An anti-hard border sign in Clones, Co Monaghan
Ireland’s deputy prime minister has said that a time limit on the border backstop is a ‘deal-breaker’. Photograph: Paul Faith/AFP/Getty Images

Ireland has expressed concern that the British government is “backsliding” on Theresa May’s firm commitment to sign up to a backstop promise for the Irish border that would guarantee the open border remains after Brexit in the event of no deal.

In an unusually outspoken speech, Adrian O’Neill, the Irish ambassador to the UK, told an audience of British civil servants and EU embassy officials he was alarmed that some Brexiter MPs think the backstop was not even necessary.

“We are concerned [about] certain things which were agreed in December and repeated in March,” the ambassador said in reference to the deal May struck with the EU in December and her signing of the draft withdrawal agreement in March.

“There seems to be some degree of backsliding on those, in so far as this demand for a time-limited version of a backstop is not consistent with what was agreed in December and March and we are concerned by that,” he added.

That there was still no deal on the Irish border, nine months after the prime minister had signed up to the backstop option, was “both disappointing and concerning”, O’Neill said.

He said that it was unlikely there could be a deal in the next 48 hours, and the “most benign” outcome of the European council was that the prime minister would make a speech that bettered the EU27’s understanding of her position “and that would lead to renewed impetus in negotiations”.

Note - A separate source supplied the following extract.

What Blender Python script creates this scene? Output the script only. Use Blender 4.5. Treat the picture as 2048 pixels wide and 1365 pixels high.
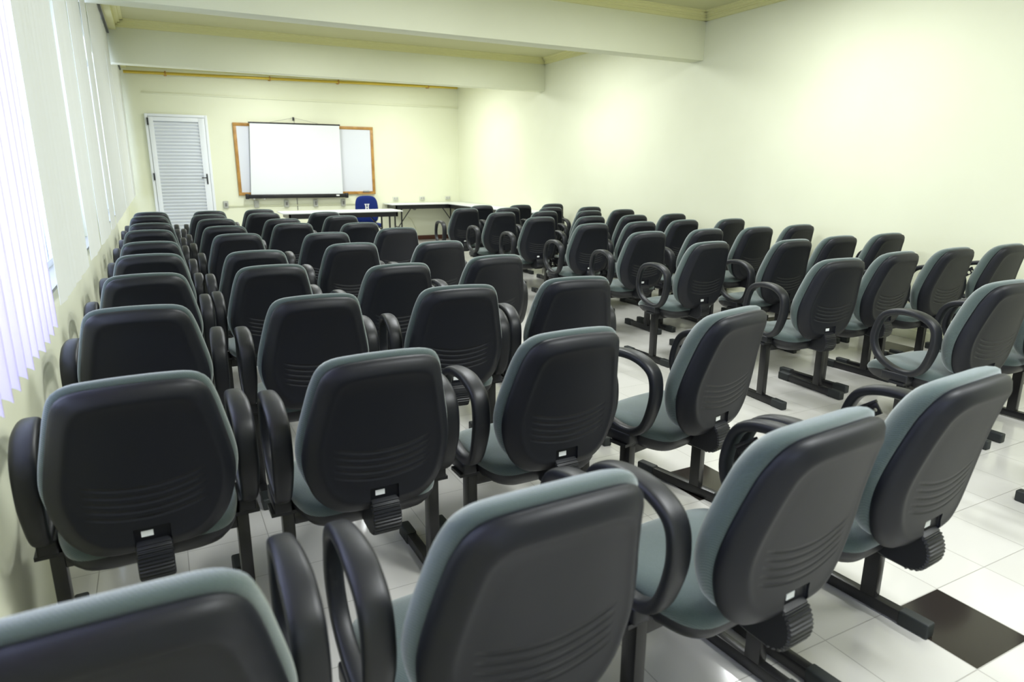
import bpy, bmesh, math, random
from mathutils import Vector, Matrix
random.seed(4)
for o in list(bpy.data.objects): bpy.data.objects.remove(o)
SC = bpy.context.scene
COL = SC.collection
PI = math.pi

# ------------------------------------------------------------------ camera
cam_d = bpy.data.cameras.new('camera')
cam = bpy.data.objects.new('camera', cam_d); COL.objects.link(cam); SC.camera = cam
RR = (0.8867268987738564, -0.46227215397119115, 0.004456753721564434)
UU = (0.1106309049798635, 0.22155203628121012, 0.9688526709892407)
FF = (0.44886101396115446, 0.8586146696175676, -0.24759773678949398)
cam.matrix_world = Matrix(((RR[0], UU[0], -FF[0], -.0085), (RR[1], UU[1], -FF[1], -.0223),
                           (RR[2], UU[2], -FF[2], 1.4051), (0, 0, 0, 1)))
cam_d.sensor_width = 36; cam_d.sensor_fit = 'HORIZONTAL'
cam_d.lens = 1332.57 / 2048 * 36
cam_d.clip_start = .05
cam_d.dof.use_dof = True; cam_d.dof.focus_distance = 3.6; cam_d.dof.aperture_fstop = 3.5

# ------------------------------------------------------------------ light
W = bpy.data.worlds.new('daylight'); SC.world = W; W.use_nodes = True
bg = W.node_tree.nodes['Background']
bg.inputs[0].default_value = (.70, .73, 1.0, 1); bg.inputs[1].default_value = 4.5
LAMPS = []
for (lx, ly, pw) in ((4.3, 11.6, 36), (1.9, 11.6, 38), (4.3, 7.9, 36), (1.9, 7.9, 40),
                     (4.3, 4.1, 38), (1.9, 4.1, 50), (4.3, .3, 42), (1.9, .3, 66)):
    ld = bpy.data.lights.new('ceiling_lamp', 'AREA'); ld.shape = 'RECTANGLE'; ld.size = .30; ld.size_y = 1.25
    ld.energy = pw * 1.34; ld.color = (.95, .985, 1.0)
    lo = bpy.data.objects.new('ceiling_lamp', ld); COL.objects.link(lo); lo.location = (lx, ly, 3.05)
    LAMPS.append(lo)
SC.view_settings.view_transform = 'Standard'; SC.view_settings.look = 'None'
SC.view_settings.exposure = 0.12; SC.view_settings.gamma = 1.0
SC.view_settings.use_curve_mapping = False
SC.cycles.max_bounces = 8; SC.cycles.transparent_max_bounces = 12

# ------------------------------------------------------------------ materials
def mat(name, col, rough=.5, metal=0, spec=.5, sheen=0, coat=0):
    m = bpy.data.materials.new(name); m.use_nodes = True
    b = m.node_tree.nodes['Principled BSDF']
    b.inputs['Base Color'].default_value = (*col, 1); b.inputs['Roughness'].default_value = rough
    b.inputs['Metallic'].default_value = metal; b.inputs['Specular IOR Level'].default_value = spec
    if sheen: b.inputs['Sheen Weight'].default_value = sheen; b.inputs['Sheen Roughness'].default_value = .45
    if coat: b.inputs['Coat Weight'].default_value = coat
    return m
def nd(m, t, **kw):
    n = m.node_tree.nodes.new(t)
    for k, v in kw.items(): setattr(n, k, v)
    return n
def lk(m, a, b): m.node_tree.links.new(a, b)
def math_n(m, op, a, b=None, c=None):
    n = nd(m, 'ShaderNodeMath', operation=op)
    for i, v in enumerate((a, b, c)):
        if v is None: continue
        if isinstance(v, (int, float)): n.inputs[i].default_value = v
        else: lk(m, v, n.inputs[i])
    return n.outputs[0]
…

“Time is not on our side, and with each passing day we grow increasingly concerned that decisive progress on Northern Ireland has not made,” he said.

“It is even more concerning that we hear comments in some quarters here that the backstop is unnecessary,” O’Neill added. A no-deal hard border he said, had the capacity to “disturb the delicate and complex balance of the Good Friday agreement and disrupt the fragile peace”.

The backstop, he said, was a “crucial safety net” for the 1998 Good Friday agreement, which brought peace to Northern Ireland.

“We should be in no doubt that the prospect of Brexit, especially a hard Brexit, or a no-deal Brexit, is causing genuine anxiety in Northern Ireland,” said O’Neill.

He pointed out that Theresa May had committed to a backstop back in December with no mention of a time limit to it, an idea that the Irish deputy prime minister, Simon Coveney, has said is a “deal-breaker”.

Sources within the EU express frustration that the time-limit idea had already been dismissed after it was put forward in June as part of Theresa May’s pre-Chequers customs proposals.

The time limit was inserted under pressure from hard Brexiters who threatened to resign if there was an open-ended backstop, but back-channel communications from Downing Street to EU officials suggested this was not something May was committed to.